Kemungkinannya cuma dua. Kalau bukan Allah begitu baik untuk menyadarkan gw kalau gw memang sudah segitunya, Allah begitu baik mewujudkan pengharapan besar gw untuk bisa mengeluarkan apa yang terpendam selama ini, walaupun hanya dalam mimpi.

Waktu Erje mendengarkan cerita gw itu, Erje memasang mimik antara tersenyum dan tercengang. Tahu apa yang ia katakan selanjutnya? Kemarin malam pun ia bermimpi. Objek dan alur ceritanya tentu saja berbeda. Tapi yang membuat gw tercengang, tema mimpinya sama. Tentang pengharapan yang (mungkin) tertanam di alam tidak sadar kami masing-masing.

Gw yang memang sudah terbiasa dengan kesamaan-kesamaan kejadian yang kami miliki sejak SMA ini, yang selanjutnya kami sebut dengan sindrom 26 Februari, tidak terlalu terkejut dengan temuan-temuan yang kami dapatkan barusan. Saking terbiasanya, gw pun gak ambil pusing dengan kesamaan-kesamaan ini.

Berbeda dengan Erje yang sepertinya makin tertarik dengan apa yang terjadi diantara kami.
Erje : Tuth, sumpah gw penasaran. Kok bisa sih? Sebenarnya kita kenapa sih?

Entahlah :)

Apapun itu, terkadang dibandingkan dengan persamaan-persamaan yang kami miliki, gw malah bersyukur atas perbedaan yang kami miliki.

Buat gw, Erje yang lebih visioner, logis, pekerja keras, dan sering gak nyambung kalau diajak ngomong masalah hati :P selalu bisa jadi peneyeimbang gw yang lebih sering mikir pake hati daripada otak. Ngobrol sama Erje yang pernah membadai di FTUI tingkat jurusan, departemen, UI, dan Indonesia (saat ini) selalu bisa bikin gw ngerasa hidup gak sesempit kayak ngeliat pake kacamata kuda. 

Waktu gw ketemu dengan masa-masa minder gw, ketika gw ngerasa ada yang harus diubah dengan kekurangan-kekurangan gw, brainstorm sama Erje selalu sukses membuat gw  sayang sama diri sendiri. Ngerasa sayang dengan gak perlu ada yang diubah dari diri gw. Karena ketika kekurangan-kekurangan itu mulai mendominasi lagi, gw punya orang yang akan membantu gw memangenya kembali.
Erje : Ciee, yang besok 20 tahun :D
Gw : Kayak yang enggak aja lw, hehehe. 20 tahun kita mau ngapain, Je?
Jam menunjukkan pukul 10 kurang. Gw dan Erje beranjak pergi meninggalkan rumah makan.

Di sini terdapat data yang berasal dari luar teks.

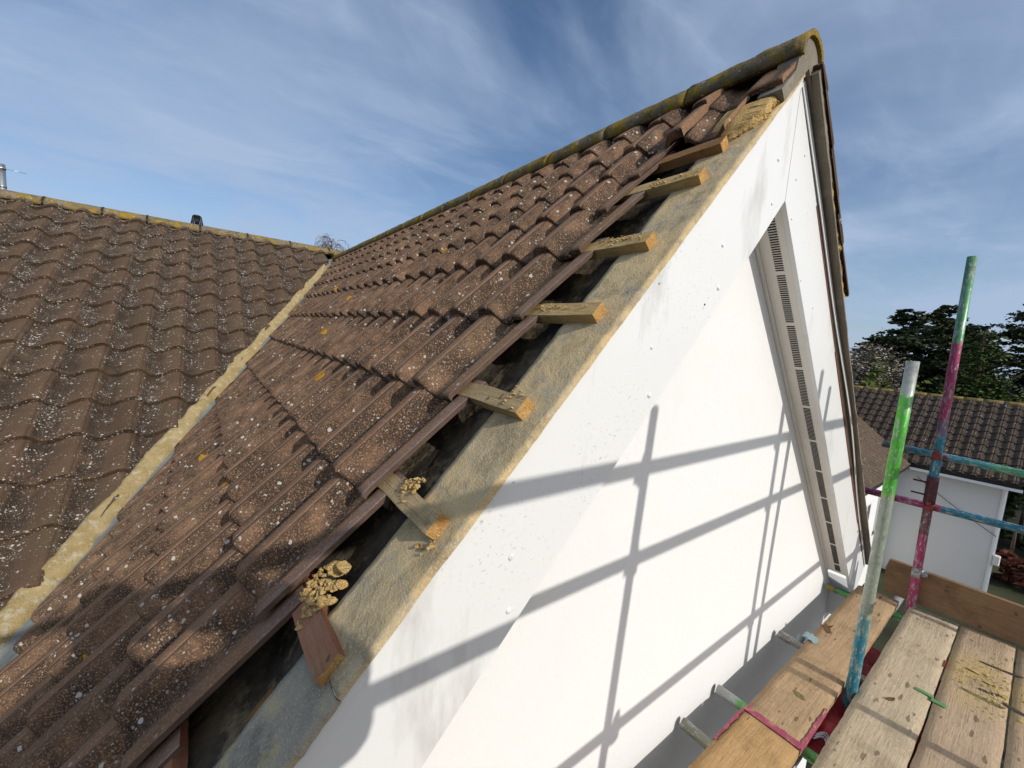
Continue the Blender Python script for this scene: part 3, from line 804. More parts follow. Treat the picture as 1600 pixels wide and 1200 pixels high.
# bargeboards with cover strips and screw caps
def barge(side, label):
    fr = fA if side < 0 else fAr
    umax = 3.62 if side < 0 else 3.56
    bm = bm_()
    def mitre(u, n): return u
    th = .018
    # board polygon in the gable plane
    x0 = 0
    poly = [(0, 0 - .001), (side * cA * umax, -sA * umax), (side * (cA * umax - sA * BW), -sA * umax - cA * BW) if side < 0 else (side * (cA * umax - sA * BW), -sA * umax - cA * BW), (0, BZ)]
    # cut the tail plumb-ish on the right (seen end)
    if side > 0: poly = [(0, 0), (2.431, -2.612), (2.430, -2.70), (2.163, -2.727), (2.163, BZ - 2.163 * tA + .004), (0, BZ)]; poly = [(0, 0), (2.425, -2.425 * tA), (2.20, BZ - 2.20 * tA), (0, BZ)]
    if side < 0: poly = poly[::-1]
    g = .0015 * (1 if side > 0 else 1)
    poly = [(x + (g * side if abs(x) < 1e-6 else 0), z) for x, z in poly]
    a = [bm.verts.new((x, 0, z)) for x, z in poly]; b = [bm.verts.new((x, th, z)) for x, z in poly]; n = len(poly)
    for i in range(n): bm.faces.new((a[i], b[i], b[(i + 1) % n], a[(i + 1) % n]))
    bm.faces.new(a); bm.faces.new(b[::-1])
    bmesh.ops.recalc_face_normals(bm, faces=bm.faces)
    o = obj('bargeboard', bm, M['upvc'], house, label=label)
    # cover strip along the top edge
    bm = bm_(); st = 70; prev = None
    for i in range(st + 1):
        u = .03 + (umax - .06) * i / st
        bow = 0
        lo = -.036
        if side > 0:
            bow = .020 * max(0, math.sin(math.pi * min(1, max(0, (u - .25) / 3.1)))) ** 1.4 + .004 * math.sin(u * 4.2)
            lo = -.030
        yy = -.004 - (bow * .9)
        row = [bm.verts.new(P(fr, u, yy, lo + bow * .35)), bm.verts.new(P(fr, u, yy, -.0015)), bm.verts.new(P(fr, u, yy + .003, -.0015)), bm.verts.new(P(fr, u, yy + .003, lo + bow * .35))]
        if prev:
            for q in range(4): bm.faces.new((prev[q], prev[(q + 1) % 4], row[(q + 1) % 4], row[q]))
        prev = row
    bmesh.ops.recalc_face_normals(bm, faces=bm.faces)
    obj('cover_strip', bm, M['upvc'], o)
    if side < 0:
        bm = bm_(); fbox(bm, *fr, .05, umax - .05, -.0012, .0, -.0385, -.0362); obj('seam', bm, M['seam'], o)  # dark strip painted in as the shadow line below the cover strip
    if side > 0:
        bm = bm_()
        for u0, u1, w in ((.5, 3.3, .006), (1.3, 2.9, .013)):
            fbox(bm, *fr, u0, u1, -.0035 if w > .01 else -.0025, .0, -.034 - w, -.030)
        obj('exposed_timber', bm, M['gap_brown'], o)
    return o
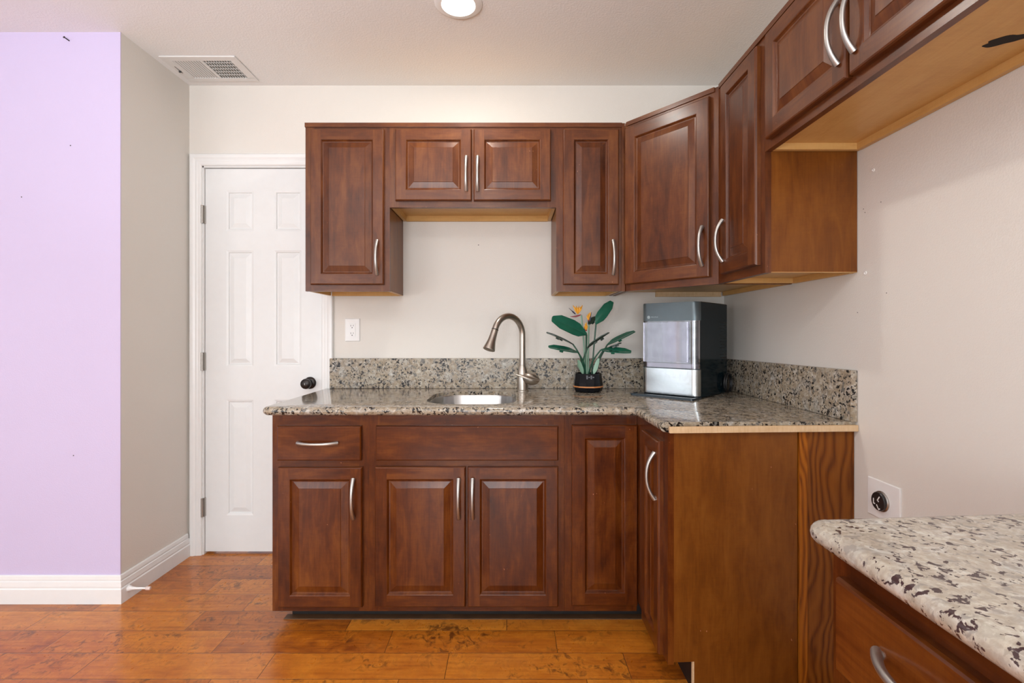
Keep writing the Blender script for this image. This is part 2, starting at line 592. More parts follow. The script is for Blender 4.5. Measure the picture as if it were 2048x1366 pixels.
DX0, DX1, DZ0, DZ1 = -1.581, -0.977, 0.012, 1.998     # door leaf
b = MB()
b.box(LX, DX0 - 0.012, 0, 0.1, 0, CEIL_Z)
b.box(DX0 - 0.012, DX1 + 0.012, 0, 0.1, DZ1 + 0.012, CEIL_Z)
b.box(DX1 + 0.012, W + 0.1, 0, 0.1, 0, CEIL_Z)
wb = struct(b.build('wall_back', M['wall']), 'beige wall behind the sink and around the white door', 'wall')
b = MB(); b.box(W, W + 0.1, REAR_Y, 0.0, 0, CEIL_Z)
wr = struct(b.build('wall_right', M['wall']), 'beige wall on the right behind the range gap', 'wall')
b = MB(); b.box(LX - 0.1, LX, LY + 0.004, 0.1, 0, CEIL_Z)
struct(b.build('wall_left', M['wall']), 'short shaded beige return wall left of the door', 'wall')
b = MB(); b.box(FARL_X, LX, LY, LY + 0.0038, 0, CEIL_Z)
wl = struct(b.build('wall_side', M['lavender']), 'lavender painted wall facing the room on the left', 'wall')
FW0, FW1, FWZ0, FWZ1 = -3.5, -1.4, 0.3, 2.2
b = MB()
b.box(FARL_X - 0.1, FARL_X, REAR_Y, FW0, 0, CEIL_Z)
b.box(FARL_X - 0.1, FARL_X, FW1, LY + 0.1, 0, CEIL_Z)
b.box(FARL_X - 0.1, FARL_X, FW0, FW1, 0, FWZ0)
b.box(FARL_X - 0.1, FARL_X, FW0, FW1, FWZ1, CEIL_Z)
struct(b.build('wall_far', M['wall']), 'beige wall of the neighbouring room outside the frame', 'wall')
# rear wall with window openings (behind the camera; seen only in reflections)
WINS = [(-4.1, -2.2, 0.3, 2.2), (-1.3, 0.6, 0.3, 2.2)]
b = MB()
xs = [FARL_X, WINS[0][0], WINS[0][1], WINS[1][0], WINS[1][1], W + 0.1]
for i in range(5):
    if i % 2 == 0:
        b.box(xs[i], xs[i + 1], REAR_Y - 0.1, REAR_Y, 0, CEIL_Z)
    else:
        b.box(xs[i], xs[i + 1], REAR_Y - 0.1, REAR_Y, 0, WINS[0][2])
        b.box(xs[i], xs[i + 1], REAR_Y - 0.1, REAR_Y, WINS[0][3], CEIL_Z)
struct(b.build('wall_rear', M['wall']), 'beige wall behind the camera with two windows', 'wall')
for k, (x0, x1, z0, z1) in enumerate(WINS):
    b = MB()
    for (a0, a1, c0, c1) in ((x0, x0 + 0.05, z0, z1), (x1 - 0.05, x1, z0, z1), (x0, x1, z0, z0 + 0.05), (x0, x1, z1 - 0.05, z1),
                             ((x0 + x1) / 2 - 0.03, (x0 + x1) / 2 + 0.03, z0, z1)):
        b.box(a0, a1, REAR_Y - 0.07, REAR_Y - 0.03, c0, c1)
    w_ = struct(b.build('window_%d' % (k + 1), M['white']), 'white framed window behind the camera', 'window')
    g = MB(); g.box(x0 + 0.05, x1 - 0.05, REAR_Y - 0.052, REAR_Y - 0.048, z0 + 0.05, z1 - 0.05)
    g.build('pane', M['glass'], w_)

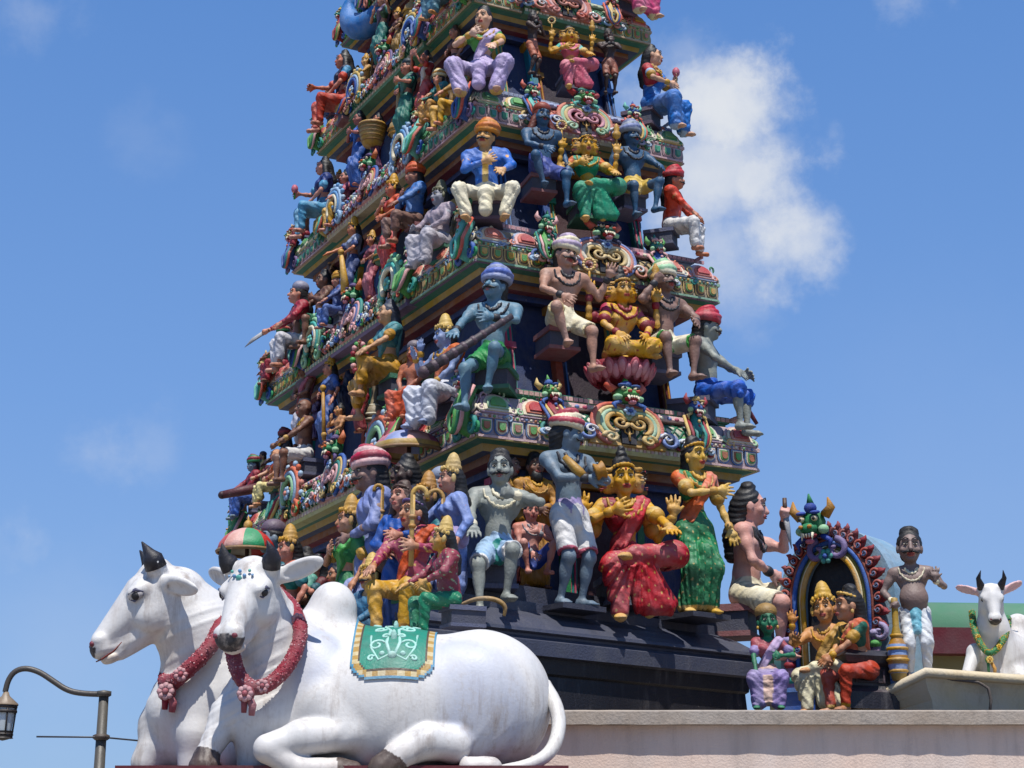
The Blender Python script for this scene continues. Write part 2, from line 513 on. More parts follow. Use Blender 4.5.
def medallion(cols, wave, W=1.0, head=True, skin='green', crest='blue', ear='coral'):
    """pair of mirrored banded scrolls under a beast head, waves running out to both sides"""
    mb = MB()
    n = len(cols)
    for sx in (-1, 1):
        for i, c in enumerate(cols):
            r = (.30 - .055 * i) * W
            pts = []
            for k in range(17):
                a = R(-75) + R(235) * k / 16
                pts.append((sx * (.14 * W + r * math.cos(a) * .80), -.05 - .012 * i, .29 * W + r * math.sin(a)))
            mb.tube(pts, .032 * W, c, 6)
        scroll(mb, sx * .21 * W, .075 * W, .085 * W, R(180 if sx < 0 else 0), -sx * -1.3, cols[1], .03 * W, None, -.08)
        scroll(mb, sx * .10 * W, .30 * W, .085 * W, R(0 if sx < 0 else 180), sx * 1.2, cols[-1], .028 * W, None, -.10)
        x = .44
        for q, r in ((0, .13), (1, .10), (2, .075), (3, .05)):
            scroll(mb, sx * x * W, r * W * .9, r * W, R(180 if sx > 0 else 0), -sx * 1.35, wave if q % 2 == 0 else 'paleblue', .036 * W * (1 - .12 * q), None, -.05)
            scroll(mb, sx * (x - .02) * W, r * W * 1.2, r * W * .55, R(180 if sx > 0 else 0), -sx * 1.2, 'white', .018 * W, None, -.085)
            x += r * 1.55
    mb.box(-.08 * W, .08 * W, -.06, 0, .02 * W, .34 * W, 'charcoal')
    mb.tube([(0, -.07, .06 * W), (0, -.07, .24 * W)], .014 * W, 'gold', 5)
    for sx in (-1, 1): mb.tube([(0, -.07, .15 * W), (sx * .045 * W, -.07, .18 * W), (sx * .045 * W, -.07, .26 * W)], .010 * W, 'gold', 5)
    rosette(mb, 0, -.14, .46 * W, .075 * W, 'paleblue', 'blue')
    mb.box(-.42 * W, .42 * W, -.03, 0.03, .0, .10 * W, cols[-1])
    if head: lion_head(mb, Matrix.Translation((0, -.09, .58 * W)), W * .9, skin, crest, ear)
    return mb
def shell_ornament(cols, W=1.0):
    mb = MB()
    for i, c in enumerate(cols):
        r = (.26 - .05 * i) * W
        pts = [(r * math.cos(R(-40) + R(260) * k / 14), -.04 - .012 * i, .26 * W + r * math.sin(R(-40) + R(260) * k / 14)) for k in range(15)]
        mb.tube(pts, .030 * W, c, 6)
    for k in range(13):
        a = R(-30) + R(240) * k / 12
        mb.ell((.31 * W * math.cos(a), -.03, .26 * W + .31 * W * math.sin(a)), (.035 * W, .03, .035 * W), cols[k % 2], 6, 4)
    for sx in (-1, 1): scroll(mb, sx * .20 * W, .05 * W, .09 * W, R(90), -sx * 1.2, cols[0], .03 * W, None, -.05)
    rosette(mb, 0, -.08, .25 * W, .08 * W, cols[1], cols[0])
    return mb

# ------------------------------------------------------------------ the gate tower
YAW = R(62.84)
UR = Vector((math.sin(YAW), math.cos(YAW), 0)); UL = Vector((-math.cos(YAW), math.sin(YAW), 0))
TC = Vector((-.498, 19.902, 0))
TRZ = R(90) - YAW
TA = [None, 1.80, 1.653, 1.49, 1.329, 1.172, 1.02, .87, .72]
TB = [None, 3.95, 3.542, 3.159, 2.779, 2.399, 2.03, 1.67, 1.32]
TZ = [None, 3.62, 5.616, 7.555, 9.301, 10.903, 12.38, 13.72, 14.9]
tower = empty('gate_tower', TC, TRZ, 'tall tapering temple gate tower of painted plaster with stepped cornices behind the bulls', 'tower')
def face_mat(k, dist, z=0.0):
    return Matrix.Translation((0, 0, z)) @ Matrix.Rotation(R(-90 * k), 4, 'Z') @ Matrix.Translation((0, -dist, 0))
def face_plane(k, i, o=0.0):
    """point and outward normal of face k of cornice i, o metres inwards"""
    n = [-UL, -UR, UL, UR][k]
    d = (TB[i] if k % 2 == 0 else TA[i]) - o
    return TC + n * d, n
def rect_loft(mb, A, B, prof):
    v = []; f = []; c = []
    for ins, z, *_ in prof:
        a, b = A - ins, B - ins
        v += [(-a, -b, z), (a, -b, z), (a, b, z), (-a, b, z)]
    for j in range(len(prof) - 1):
        for q in range(4):
            f.append((j * 4 + q, j * 4 + (q + 1) % 4, (j + 1) * 4 + (q + 1) % 4, (j + 1) * 4 + q)); c.append(prof[j][2])
    mb.add(v, f, c)
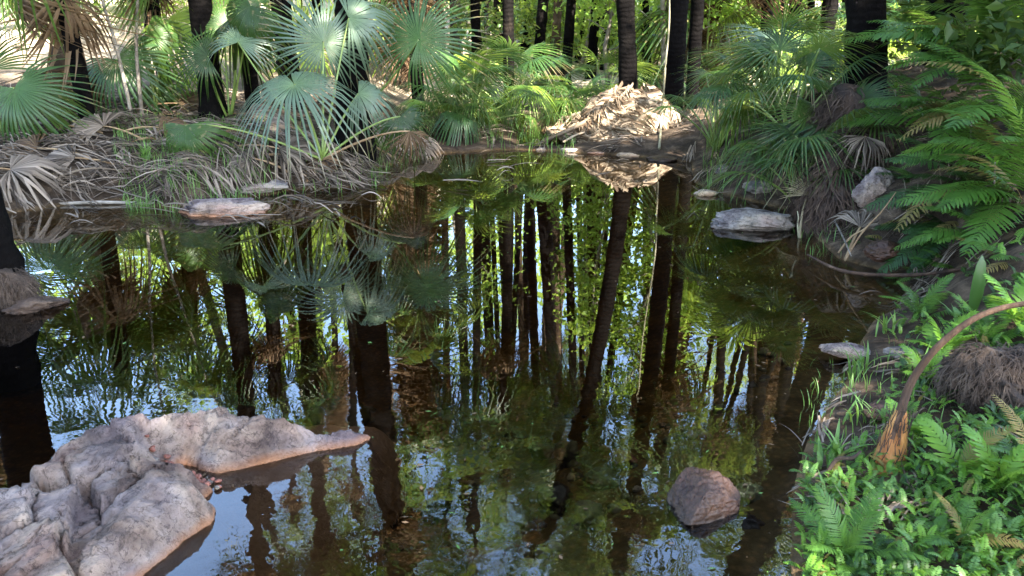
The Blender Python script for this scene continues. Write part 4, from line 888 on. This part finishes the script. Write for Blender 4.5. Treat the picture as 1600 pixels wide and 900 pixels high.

Sambil menunggu Erje yang tengah membayar, gw memperhatikan jalanan sekitar. Kukel gak jauh berbeda ternyata dengan Kutek. Jalanan utamanya masih terasa ramai walaupun malam semakin larut. Gw pun menoleh ke arah kanan sambil menerka-nerka dimana gerbang utama Kukel yang pernah gw lewati berada. Menoleh ke kiri sambil menerka-nerka belokan menuju kostan Murai dan Hari yang pernah gw kunjungi. Senyum-senyum sendiri mengingat-ingat lokasi rumah sakit di Kukel yang pernah Gw, Murai, Hari, dan Nipeh perdebatkan namanya.

Sambil terus melihat-lihat, gw tiba-tiba teringat sesuatu. Orang yang pertama kali ngajarin gw  untuk berani jadi bocah petualang, orang pertama yang ngajarin gw untuk berani naik kereta ekonomi dan memperkenalkan gw dengan ganasnya dunia perkeretapiaan, orang pertama yang memperkenalkan gw dengan Monas, orang pertama yang memperkenalkan gw dengan Kota Tua, Orang pertama yang mengajak gw untuk menjejakkan kaki di Gelora Bung Karno dan Senayan, orang pertama yang mengenalkan gw dengan Trans Jakarta, orang pertama yang memperkenalkan gw dengan Kukusan Teknik, adalah orang yang sama dengan orang yang malam ini mengajak gw membedah Kukusan Kelurahan untuk mencari makan.

Sejurus kemudian sebuah doa pun melesat di langit malam Kukusan Keluruhan. Persis di penghujung umur 19 tahun gw. Di penghujung umur 19 kami.

Rabb, Kuatkan langkah kami berdua untuk mimpi kami masing-masing. Kuatkan pundak kami masing-masing untuk tidak menyerah memantaskan diri. Dan kalau boleh, izinkan kami sama-sama menjejakkan kaki di Rinjani.